«Русский человек так уверен в своей силе и крепости, – писал западник И. С. Тургенев, – что он не прочь и поломать себя: он мало занимается своим прошедшим и смело глядит вперед. Что хорошо – то ему нравится, что разумно – того ему и подавай, а откуда оно идет, – ему все равно». Герцен же говорил, что Европа, подобно евангельскому Никодиму[1], «была слишком богата, чтобы пожертвовать большим имуществом ради какой-то надежды»; русским же людям, как евангельским рыбакам, «не о чем было жалеть, легко было сменить сети на нищенскую суму. Достоянием их была живая душа, способная постигать Слово».
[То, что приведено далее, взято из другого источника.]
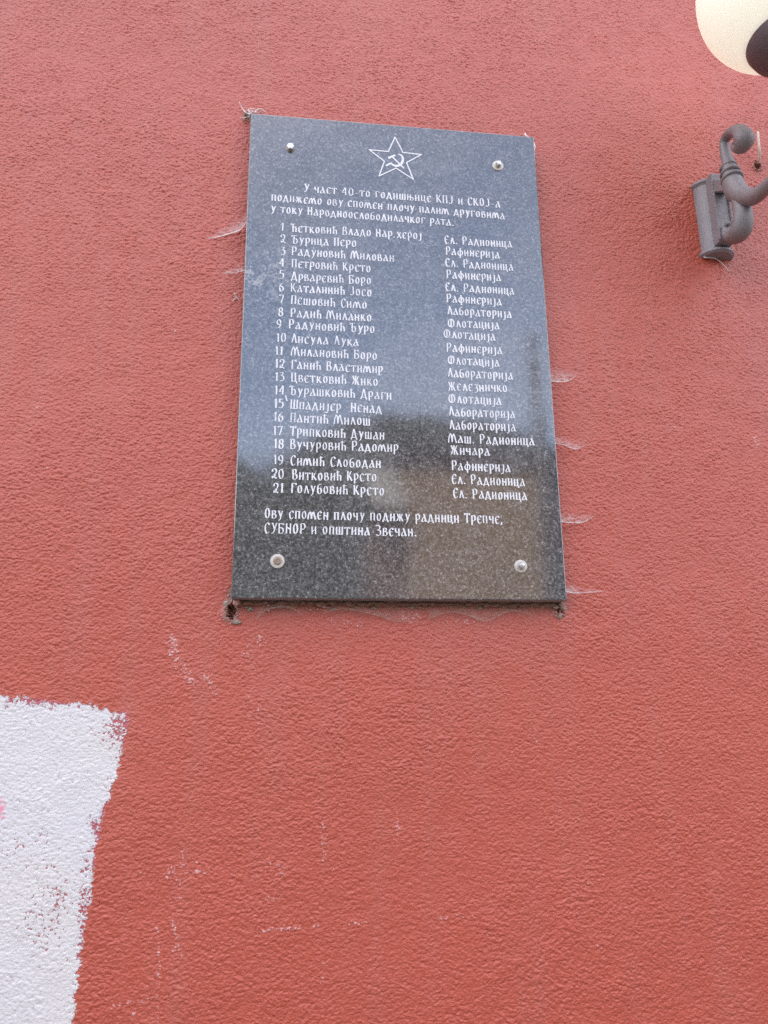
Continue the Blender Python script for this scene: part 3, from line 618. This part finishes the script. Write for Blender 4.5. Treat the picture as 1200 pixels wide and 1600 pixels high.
def cobweb(lip, top, y0, y1, label, mat, lipw=0.0016, s0=1.0):
    Lp = catmull(lip, 6); Tp = catmull(top, 6); n = min(len(Lp), len(Tp)); rows = 14; vv, ff, sa, fa = [], [], [], []
    for i in range(n):
        f = i / (n - 1); y = y0 + (y1 - y0) * f
        A = on_y(Lp[i][0], Lp[i][1], y); B = on_y(Tp[i][0], Tp[i][1], y * 0.6 - 0.0015); ln = (B - A).length + 1e-6
        for k in range(rows):
            g = (k / (rows - 1)) ** 1.7; p = A.lerp(B, g); p.y -= 0.004 * math.sin(math.pi * g) * (1 - f)
            vv.append(p); endf = min(1, f * 9 + 0.35) * min(1, (1 - f) * 3.2)
            sa.append(s0 * math.exp(-(g * ln / lipw) ** 2) * min(1, 0.25 + endf) * (0.75 + 0.25 * math.sin(i * 1.7 + lip[0][1])))
            fa.append((1 - g) ** 1.2 * endf)
    for i in range(n - 1):
        for k in range(rows - 1):
            q_ = i * rows + k; ff.append((q_, q_ + rows, q_ + rows + 1, q_ + 1))
    me = bpy.data.meshes.new('cobweb'); me.from_pydata([tuple(p) for p in vv], [], ff)
    for nm, ar in (('strand', sa), ('film', fa)): me.attributes.new(nm, 'FLOAT', 'POINT').data.foreach_set('value', np.array(ar, np.float32))
    me.update(); o = link('cobweb', me, mat, None, True)
    return tag(o, label, 'cobweb', 'cobwebs along the edges of the plaque')
cobweb([(385, 347), (376, 359), (360, 365), (343, 370), (321, 374)], [(386, 332), (374, 340), (358, 350), (340, 360), (320, 372)], -0.024, -0.003, 'long white wispy cobweb reaching left from the plaque beside the first name', WEB, 0.0018)
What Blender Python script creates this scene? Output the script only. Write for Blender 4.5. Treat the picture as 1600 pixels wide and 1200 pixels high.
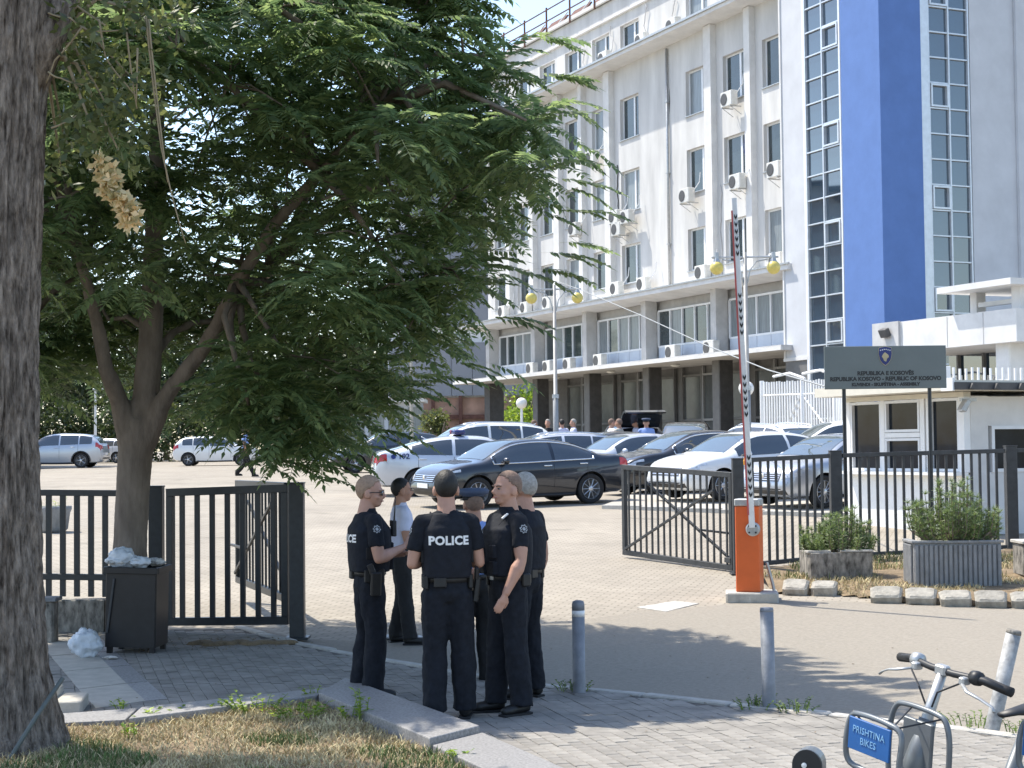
import bpy, bmesh, math, random
from mathutils import Vector, Matrix, Euler, noise
from mathutils.bvhtree import BVHTree
from mathutils.geometry import intersect_point_line
PI = math.pi
R_ = math.radians
V = Vector
random.seed(11)
for _o in list(bpy.data.objects):
    bpy.data.objects.remove(_o)
scene = bpy.context.scene
COL = scene.collection

# ------------------------------------------------------------------ camera
FPX = 2620.0                      # focal length in pixels of the 1600 px wide photograph
CAM_H = 1.95
cam_data = bpy.data.cameras.new('camera')
cam_data.sensor_width = 36.0
cam_data.sensor_fit = 'HORIZONTAL'
cam_data.lens = FPX / 1600.0 * 36.0
cam_data.clip_start = 0.1
cam_data.clip_end = 2000.0
camera = bpy.data.objects.new('camera', cam_data)
COL.objects.link(camera)
CAM_ROT = Matrix.Rotation(PI / 2 + math.atan(102 / FPX), 3, 'X') @ Matrix.Rotation(-0.011, 3, 'Z')
camera.matrix_world = Matrix.Translation((0, 0, CAM_H)) @ CAM_ROT.to_4x4()
scene.camera = camera

# ------------------------------------------------------------------ sky and sun
SUN_EL = R_(60)
SUN_H = V((-0.82, 0.57, 0)).normalized()
SUN_DIR = V((SUN_H.x * math.cos(SUN_EL), SUN_H.y * math.cos(SUN_EL), math.sin(SUN_EL)))
world = bpy.data.worlds.new('World')
scene.world = world
world.use_nodes = True
wn = world.node_tree
wn.nodes.clear()
sky = wn.nodes.new('ShaderNodeTexSky')
sky.sky_type = 'NISHITA'
sky.sun_disc = False
sky.sun_elevation = SUN_EL
sky.sun_rotation = math.atan2(SUN_H.x, SUN_H.y)
sky.air_density = 1.0
sky.dust_density = 1.0
sky.ozone_density = 1.2
bg = wn.nodes.new('ShaderNodeBackground')
bg.inputs['Strength'].default_value = 0.15
wo = wn.nodes.new('ShaderNodeOutputWorld')
wn.links.new(sky.outputs['Color'], bg.inputs['Color'])
wn.links.new(bg.outputs['Background'], wo.inputs['Surface'])
sun_data = bpy.data.lights.new('sun', 'SUN')
sun_data.energy = 3.4
sun_data.angle = R_(0.53)
sun_data.color = (1.0, 0.94, 0.835)
sun = bpy.data.objects.new('sun', sun_data)
COL.objects.link(sun)
sun.rotation_euler = SUN_DIR.to_track_quat('Z', 'Y').to_euler()
scene.view_settings.view_transform = 'Standard'
scene.view_settings.look = 'None'
scene.view_settings.exposure = 1.12
scene.view_settings.gamma = 1.0
scene.view_settings.use_curve_mapping = False
scene.render.engine = 'CYCLES'
scene.cycles.max_bounces = 8
scene.cycles.diffuse_bounces = 7
scene.cycles.transparent_max_bounces = 8


# ------------------------------------------------------------------ projection helpers
def ray(px, py):
    return CAM_ROT @ V(((px - 800) / FPX, (600 - py) / FPX, -1.0))


def at(px, py, Y):
    d = ray(px, py)
    return V((0, 0, CAM_H)) + d * (Y / d.y)


GY = [0, 13, 17, 20, 24, 37, 58, 85, 160, 900]
GZ = [-.10, -.10, -.03, .10, .28, .72, 1.13, 1.30, 1.7, 2.6]


def lerp(a, b, t):
    return a + (b - a) * t


def interp(x, xs, ys):
    if x <= xs[0]:
        return ys[0]
    for i in range(len(xs) - 1):
        if x <= xs[i + 1]:
            return lerp(ys[i], ys[i + 1], (x - xs[i]) / (xs[i + 1] - xs[i]))
    return ys[-1]


def smooth(x, xs, ys):
    """interpolation with eased tangents (Catmull-Rom, clamped)"""
    n = len(xs)
    if x <= xs[0]:
        return ys[0]
    if x >= xs[-1]:
        return ys[-1]
    for i in range(n - 1):
        if x <= xs[i + 1]:
            h = xs[i + 1] - xs[i]
            t = (x - xs[i]) / h
            d = (ys[i + 1] - ys[i]) / h
            m0 = d if i == 0 else .5 * (d + (ys[i] - ys[i - 1]) / (xs[i] - xs[i - 1]))
            m1 = d if i == n - 2 else .5 * (d + (ys[i + 2] - ys[i + 1]) / (xs[i + 2] - xs[i + 1]))
            t2, t3 = t * t, t * t * t
            return ((2 * t3 - 3 * t2 + 1) * ys[i] + (t3 - 2 * t2 + t) * h * m0
                    + (-2 * t3 + 3 * t2) * ys[i + 1] + (t3 - t2) * h * m1)


def gz(y):
    return interp(y, GY, GZ)


def ground_at(px, py, zf=None):
    zf = zf or (lambda x, y: gz(y))
    d = ray(px, py)
    t = 4.0
    while t < 300:
        p = V((0, 0, CAM_H)) + d * t
        if p.z <= zf(p.x, p.y):
            return p
        t += 0.03
    return p


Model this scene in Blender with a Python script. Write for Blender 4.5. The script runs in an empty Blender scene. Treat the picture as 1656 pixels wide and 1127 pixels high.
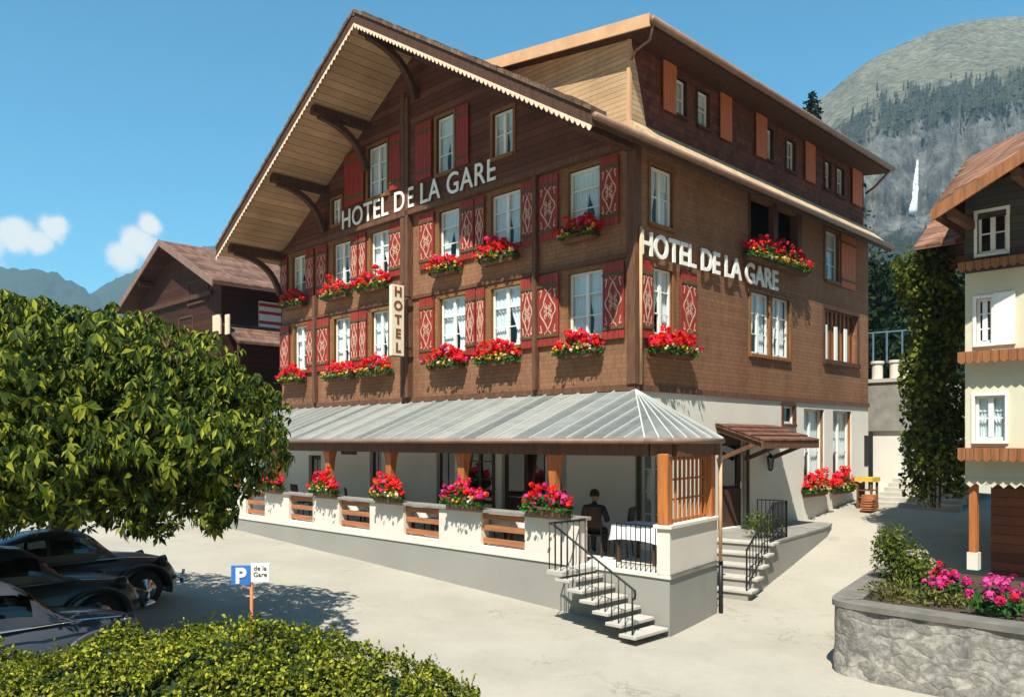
import bpy, bmesh, math, random
import numpy as np
from mathutils import Vector, Matrix, noise

# ------------------------------------------------------------------ camera, sky, sun, exposure
SC = bpy.context.scene
COL = SC.collection
R = math.radians
F, CX, CY, H = 1322.0, 828.0, 713.0, 3.42      # focal length, principal column, horizon row, eye height
cam_d = bpy.data.cameras.new("camera"); cam = bpy.data.objects.new("camera", cam_d); COL.objects.link(cam)
cam_d.sensor_width = 36.0; cam_d.lens = F / 1656.0 * 36.0
cam_d.shift_y = (CY - 563.5) / 1656.0
cam_d.clip_end = 9000
cam.location = (0, 0, H); cam.rotation_euler = (R(90), 0, 0)
SC.camera = cam
SUN_EL, SUN_ST, SKY_ST = 55, 5.0, 0.06
SUN_T = Vector((0.259, 0.966, -math.tan(R(SUN_EL)))).normalized()     # way the light travels
sl = bpy.data.lights.new("sun", 'SUN'); sl.energy = SUN_ST; sl.angle = R(0.5); sl.color = (1.0, 0.94, 0.82)
so = bpy.data.objects.new("sun", sl); COL.objects.link(so)
so.rotation_euler = SUN_T.to_track_quat('-Z', 'Y').to_euler(); so.location = (-10, -30, 50)
wd = bpy.data.worlds.new("World"); SC.world = wd; wd.use_nodes = True
nt = wd.node_tree; nt.nodes.clear()
def _n(t, **k):
    n = nt.nodes.new(t)
    for a, b in k.items(): setattr(n, a, b)
    return n
def _l(a, b): nt.links.new(a, b)
sky = _n('ShaderNodeTexSky', sky_type='NISHITA', sun_disc=False, sun_elevation=R(SUN_EL), sun_rotation=R(195),
         altitude=600, air_density=1.0, dust_density=0.6, ozone_density=2.2)
tint = _n('ShaderNodeMix', data_type='RGBA', blend_type='MULTIPLY'); tint.inputs[0].default_value = 1
tint.inputs[7].default_value = (0.60, 1.62, 1.68, 1)
_l(sky.outputs[0], tint.inputs[6])
# two cumulus clouds low in the west, placed by compass direction
tc = _n('ShaderNodeTexCoord')
nz = _n('ShaderNodeTexNoise'); nz.inputs['Scale'].default_value = 20; nz.inputs['Detail'].default_value = 7; nz.inputs['Roughness'].default_value = .7
_l(tc.outputs['Generated'], nz.inputs['Vector'])
acc = None
def _dir(px, py): return Vector(((px - CX) / F, 1, (CY - py) / F)).normalized()
for (px, py, rad) in ((242, 362, .018), (222, 392, .024), (200, 415, .022), (88, 368, .020), (62, 392, .020), (30, 384, .024), (-30, 390, .03)):
    d = _n('ShaderNodeVectorMath', operation='DISTANCE'); d.inputs[1].default_value = _dir(px, py)
    _l(tc.outputs['Generated'], d.inputs[0])
    m = _n('ShaderNodeMapRange', clamp=True); m.inputs[1].default_value = rad * 1.5; m.inputs[2].default_value = 0
    m.inputs[3].default_value = 0; m.inputs[4].default_value = 1
    _l(d.outputs['Value'], m.inputs[0])
    if acc is None: acc = m.outputs[0]
    else:
        x = _n('ShaderNodeMath', operation='MAXIMUM'); _l(acc, x.inputs[0]); _l(m.outputs[0], x.inputs[1]); acc = x.outputs[0]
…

Александр Иванович Герцен родился 25 марта (6 апреля по новому стилю) 1812 года в Москве. Его отец, знатный русский барин Иван Алексеевич Яковлев, вернулся в 1811 году из долгих заграничных скитаний с молодой девушкой Генриеттой Луизой Гааг, дочерью бедного немецкого чиновника. Нареченная в доме Яковлева Луизой Ивановной, она стала матерью незаконнорожденного сына Александра, которому отец дал не свою, а придуманную им «говорящую» фамилию Герцен (от немецкого слова «Herz» – сердце). Оказавшись «воспитанником» родного отца, впечатлительный мальчик остро переживал двусмысленность своего положения в «случайном семействе». Рано проснулось в нем аналитическое отношение к окружающему, осознание странностей и противоречий в образе жизни «европеизированной» прослойки русского общества. С одной стороны, православный отец, все «благочестие» которого сводилось к строгому требованию, чтобы «воспитанник» соблюдал посты, не обязательные для самого воспитателя по «слабому состоянию здоровья», с другой стороны, лютеранка мать, берущая порою сына в протестантскую кирху, где мальчик «выучился до артистической степени передразнивать немецких пасторов, их декламацию и пустословие». А в итоге – полное недоверие к официальной церковности как в православной, так и в лютеранской ее разновидности.
«Но Евангелие, – вспоминал Герцен, – я читал много и с любовью, по-славянски и в лютеровском переводе. Я читал без всякого руководства, не все понимал, но чувствовал искреннее и глубокое уважение к читаемому. В первой молодости моей я часто увлекался вольтерианизмом, любил иронию и насмешку, но не помню, чтоб когда-нибудь взял Евангелие с холодным чувством, это меня проводило через всю жизнь; во все возрасты, при разных событиях я возвращался к чтению Евангелия, и всякий раз его содержание низводило мир и кротость на душу».
С ранних лет, через общение с матерью, мальчик овладел немецким, а через отца и гувернеров – французским языком. В доме была богатая библиотека из книг французских просветителей ХVIII века, в которой можно было рыться свободно. Беспорядочное чтение вызывало массу вопросов, с которыми Герцен обращался к учителю Бюшо, участнику Великой французской революции, и студенту из семинаристов Протопопову, который стал носить ему «мелко переписанные и очень затертые тетрадки стихов Пушкина «Ода на свободу», «Кинжал», «Думы» Рылеева». Герцен все это переписывал и заучивал наизусть.
Детские годы мальчика были овеяны воспоминаниями близких о грозе 1812 года, о нашествии французов и пожаре Москвы. Все это воспитывало кровную любовь Герцена к древней русской столице. «Москва, по-видимому сонная и вялая, – писал он в книге «Былое и думы», – просыпается всякий раз, когда надобно, и становится в уровень с обстоятельствами, когда над Русью гремит гроза. Она в 1612 году кроваво обвенчалась с Россией и сплавилась с нею огнем 1812… Хмуря брови и надувая губы, ждал Наполеон ключей Москвы у Драгомиловской заставы, нетерпеливо играя мундштуком и теребя перчатку. Он не привык один входить в чужие города.